The TU Dresden, the University of Birmingham and Rock Rail have entered into a research collaboration to study innovative battery technology as an environmentally friendly alternative traction technology for the rail sector.

The two academic institutions have joined forces to investigate battery traction technology for the railways. Rock Rail, which leases rolling stock to TOCs among other things, is the initiator behind the project. It says the research work will foster its operations in Germany, where it wishes to make rolling stock with modern and environmentally friendly combined electric and battery traction technology available in the German market.

The project is one of four international projects housed at BTS Rail Saxony’s SET4FUTURE rail innovation cluster.

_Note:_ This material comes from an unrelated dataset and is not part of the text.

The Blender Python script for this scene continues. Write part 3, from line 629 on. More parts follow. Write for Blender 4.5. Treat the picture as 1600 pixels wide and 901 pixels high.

Dresden tram in TU Dresden livery
 

One way in which rail can contribute to reducing the overall carbon footprint of the transport sector is by making its traction greener. Electrification is already a green and – depending on the source of the electricity – emission-free option for powering trains. Of Germany’s total rail network, 60 percent is electrified and this 60 percent sees 90 percent of all traffic volume.

Leaving aside the question of whether electrifying a greater percentage of the network is economically viable, it remains an option for non-electrified routes to run services that have low-carbon propulsion alternatives to diesel. And it is these options that the collaboration between TU Dresden and the University of Birmingham’s Centre for Railway Research and Education wants to investigate.

Arnd Stephan, Chair for Electric Railways, TU Dresden, said:

“For more than 10 years we have been conducting research on alternative electric propulsion for modern rail vehicles. Now this topic has reached the public market and requires a swift assessment of the various operating options. We can achieve this with the conjoint support of our colleagues in Birmingham in the best manner. Railways are a European transport vehicle and therefore require solutions on a European level.”

 

The project will have a runtime of three months. During this time, researchers will examine the potential of battery technologies to replace traditional diesel traction on Germany’s rail network.

“We are really pleased to be working with our industry partner Rock Rail and our friends at the Technische Universität Dresden on this relevant research assessing battery technology for trains. Rail decarbonisation is the big challenge facing the global rail industry and our two universities are at the forefront of research and development work in this field. As leaders in the field of railway traction power and energy systems, our research is hugely important in developing the future solutions that will deliver a decarbonised railway.”

 

European Co-operation

The project partners met at a technology workshop in March 2020 that was funded by the Free State of Saxony and organised by SET4FUTURE together with the UK’s Rail Alliance and BTS Rail Saxony. Both of these organisations have been working closely together over the past ten years as part of ERCI – the European Railway Clusters Initiative.

Dirk-Ulrich Krüger, BTS Cluster Manager and ERCI Spokesperson, said:

“I am very happy about the dynamic development of the European Railway Clusters Initiative, ERCI. Such research projects result from a regular and intensive international exchange and the mutual trust that has been growing over many years. Not least they are an important driver to fulfil our mission and strengthen the railway industry in Europe.”

 

BTS Rail Saxony is the largest railway cluster in central Germany. SET4FUTURE is one of four clusters that has been receiving funding from the Free State of Saxony since July 2018. It aims to improve the efficiency, profitability and attractiveness of rail transport through technological innovations.